A vulnerability in the CloudSQL service of the Google Cloud Platform (GCP) could have let a bad actor escalate from a basic CloudSQL user to a full-fledged sysadmin on a container and gain access to internal GCP data, such as secrets, sensitive files, passwords and customer data.

In a May 24 blog post, Dig Security researchers said upon discovering the vulnerabilities, its research team followed coordinated disclosure practices with Google, and all issues were resolved quickly. The issue was not assigned a CVE; as in the vast majority of cases involving cloud services, it's up to the cloud provider to fix the flaw and there's not much rank-in-file security teams can do.

The Dig Security researchers said they identified the vulnerability through a gap in GCP’s security layer.

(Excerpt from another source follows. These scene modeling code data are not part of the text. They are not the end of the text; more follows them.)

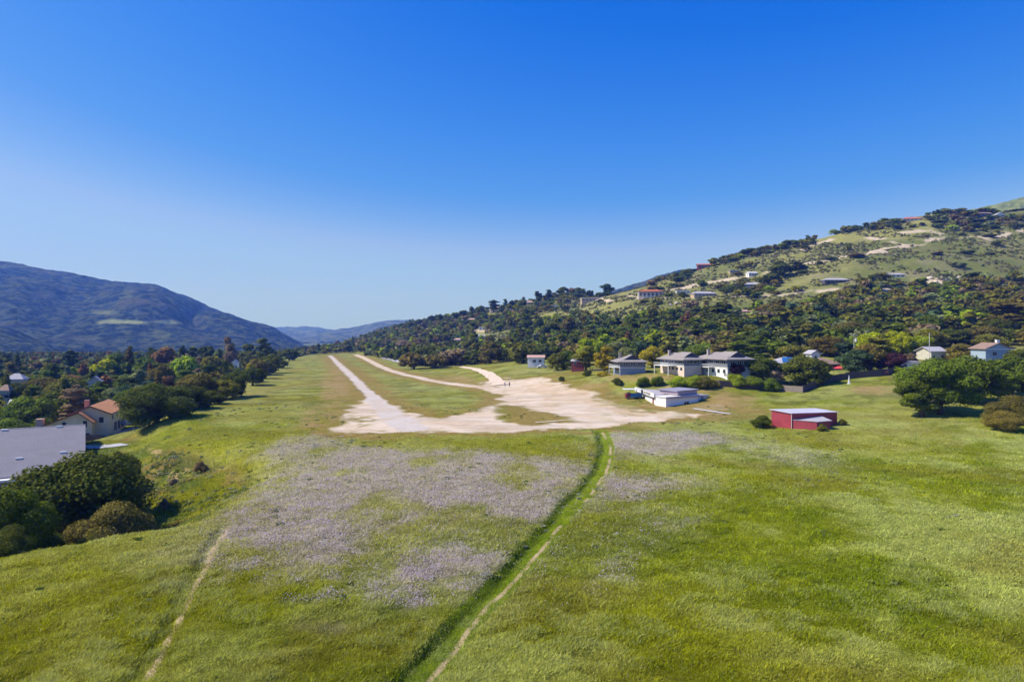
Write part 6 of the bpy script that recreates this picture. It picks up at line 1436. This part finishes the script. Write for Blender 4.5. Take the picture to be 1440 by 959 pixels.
# ------------------------------------------------------------------ light, sky, haze, camera
SUN_EL, SUN_DIR = 47.0, Vector((-.985, -.05, 0)).normalized()     # the sun stands to the left
wd = bpy.data.worlds.new('World'); SC.world = wd; wd.use_nodes = True; nt = wd.node_tree; nt.nodes.clear()
sky = nt.nodes.new('ShaderNodeTexSky'); sky.sky_type = 'NISHITA'; sky.sun_disc = False; sky.sun_elevation = math.radians(SUN_EL)
sky.sun_rotation = math.atan2(SUN_DIR.x, SUN_DIR.y); sky.altitude = 100; sky.air_density = 1.0; sky.dust_density = .6; sky.ozone_density = 4.0
bg = nt.nodes.new('ShaderNodeBackground'); bg.inputs[1].default_value = .11; wo = nt.nodes.new('ShaderNodeOutputWorld')
sep = nt.nodes.new('ShaderNodeSeparateColor'); cmb = nt.nodes.new('ShaderNodeCombineColor'); nt.links.new(sky.outputs[0], sep.inputs[0])
STR = bg.inputs[1].default_value     # the photograph's deep, saturated blue: a curve on each channel of the sky
for ch, st in enumerate(([(0, 0), (.12, .0), (.175, .03), (.22, .06), (.26, .125), (.30, .20), (.34, .215), (.5, .25), (1, .28)],
                         [(0, 0), (.2, .085), (.233, .112), (.30, .165), (.373, .215), (.46, .315), (.514, .35), (1, .38)],
                         [(0, .2), (.40, .50), (.5, .56), (.6, .59), (.8, .65), (1, .7)])):
    m0 = nt.nodes.new('ShaderNodeMath'); m0.operation = 'MULTIPLY'; m0.inputs[1].default_value = STR; cr = nt.nodes.new('ShaderNodeValToRGB'); el = cr.color_ramp.elements
    while len(el) > 1: el.remove(el[-1])
    el[0].position = st[0][0]; el[0].color = (st[0][1],) * 3 + (1,)
    for p_, v_ in st[1:]: el.new(p_).color = (v_,) * 3 + (1,)
    m2 = nt.nodes.new('ShaderNodeMath'); m2.operation = 'MULTIPLY'; m2.inputs[1].default_value = 1 / STR
    nt.links.new(sep.outputs[ch], m0.inputs[0]); nt.links.new(m0.outputs[0], cr.inputs[0]); nt.links.new(cr.outputs[0], m2.inputs[0]); nt.links.new(m2.outputs[0], cmb.inputs[ch])
nt.links.new(cmb.outputs[0], bg.inputs[0]); nt.links.new(bg.outputs[0], wo.inputs[0])
ld = bpy.data.lights.new('sun', 'SUN'); ld.energy = 4.2; ld.angle = math.radians(.53); ld.color = (1.0, .95, .87); lo = bpy.data.objects.new('sun', ld); COL.objects.link(lo)
e = math.radians(SUN_EL); to = Vector((SUN_DIR.x * math.cos(e), SUN_DIR.y * math.cos(e), math.sin(e))); lo.rotation_euler = to.to_track_quat('Z', 'Y').to_euler(); lo.location = (0, 0, 600)

hz, nt, b, out = new_mat('haze'); nt.nodes.remove(b)
vol = nt.nodes.new('ShaderNodeVolumePrincipled'); vol.inputs['Color'].default_value = (.11, .27, 1.0, 1); vol.inputs['Absorption Color'].default_value = (1, 1, 1, 1); vol.inputs['Density'].default_value = 1.7e-4; vol.inputs['Anisotropy'].default_value = .1
nt.links.new(vol.outputs[0], out.inputs['Volume'])
h = MB().box(-9500, 9500, -400, 9500, -60, 560).build('haze', hz); tag(h, 'thin blue haze filling the valley air', kind='stuff')

cd = bpy.data.cameras.new('camera'); cam = bpy.data.objects.new('camera', cd); COL.objects.link(cam); SC.camera = cam
cd.sensor_width = 36; cd.lens = 24; cd.clip_end = 40000; cd.clip_start = .5; cd.shift_y = -(479.5 - HY) / 1440
cam.location = (0, 0, CZ); cam.rotation_euler = (math.radians(90), 0, 0)
SC.view_settings.view_transform = 'Standard'; SC.view_settings.look = 'None'; SC.view_settings.exposure = .6; SC.view_settings.gamma = 1
SC.cycles.volume_bounces = 0; SC.cycles.max_bounces = 6; SC.cycles.diffuse_bounces = 3; SC.cycles.volume_max_steps = 64
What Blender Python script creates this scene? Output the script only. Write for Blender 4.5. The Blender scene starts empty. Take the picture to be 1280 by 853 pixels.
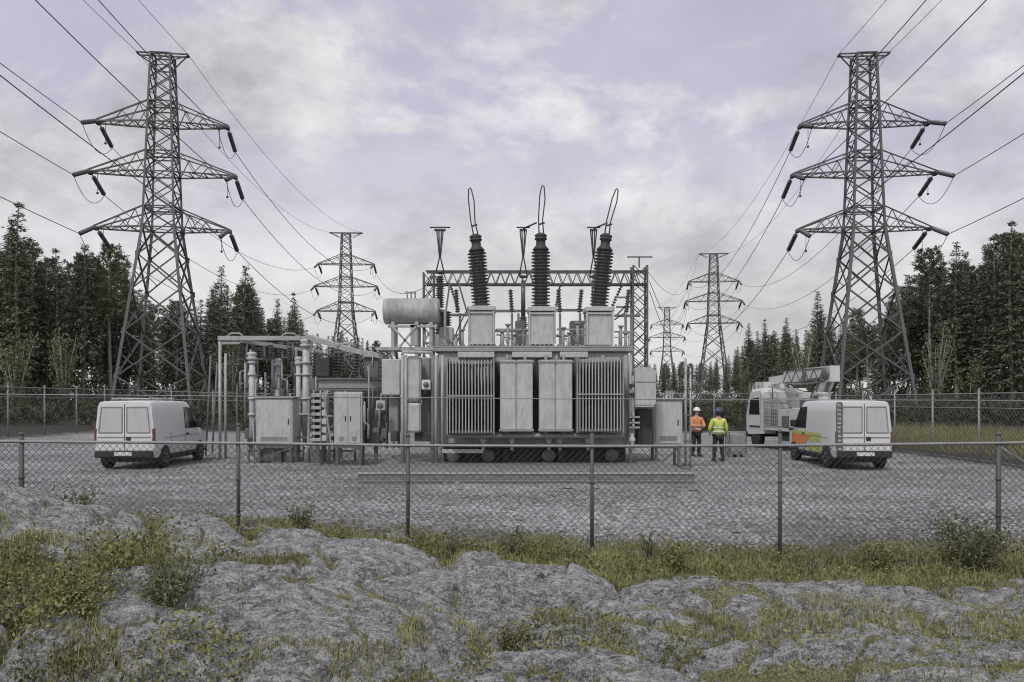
import bpy, math, random
import numpy as np
from mathutils import Vector, Matrix, Euler
random.seed(7)
RNG = np.random.default_rng(7)
R = math.radians
SC = bpy.context.scene
COL = SC.collection
CAM_Z = 2.1
F = 1000.0          # focal length in pixels of the 1280 px wide photograph (28 mm lens)

def P(px, py, d):
    """world point seen at photo pixel (px, py) at distance d in front of the camera"""
    return Vector(((px-640)*d/F, d, CAM_Z-(py-500)*d/F))

# ---------------------------------------------------------------- materials
MATS = {}
def new_mat(name):
    m = bpy.data.materials.new(name); m.use_nodes = True
    nt = m.node_tree; b = nt.nodes['Principled BSDF']
    MATS[name] = m
    return m, nt, b
def N(nt, t, **kw):
    n = nt.nodes.new(t)
    for k, v in kw.items():
        if k in n.inputs: n.inputs[k].default_value = v
        else: setattr(n, k, v)
    return n
def noise(nt, scale, detail=6, rough=.6, vec=None, dist=0):
    n = N(nt, 'ShaderNodeTexNoise'); n.inputs['Scale'].default_value = scale
    n.inputs['Detail'].default_value = detail; n.inputs['Roughness'].default_value = rough
    n.inputs['Distortion'].default_value = dist
    if vec is not None: nt.links.new(vec, n.inputs['Vector'])
    return n
def ramp(nt, fac, stops):
    r = N(nt, 'ShaderNodeValToRGB'); el = r.color_ramp.elements
    while len(el) < len(stops): el.new(.5)
    for e, (p, c) in zip(el, stops):
        e.position = p; e.color = (c, c, c, 1) if isinstance(c, (int, float)) else (*c, 1)
    nt.links.new(fac, r.inputs[0]); return r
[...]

This vulnerability let them escalate initial privilege and add a user to the DbRootRole role, a GCP admin role. Another critical misconfiguration in the roles permissions architecture also let Dig’s researchers further escalate their privilege, eventually granting their user the sysadmin role. They then bypassed the barrier and got full control on the SQL Server. 

Once they assumed complete control on the database engine, Dig Security’s researchers gained access to the operating system hosting the database. At that point they could access sensitive files in the host OS, list files and sensitive paths, read passwords and extract secrets from the machine.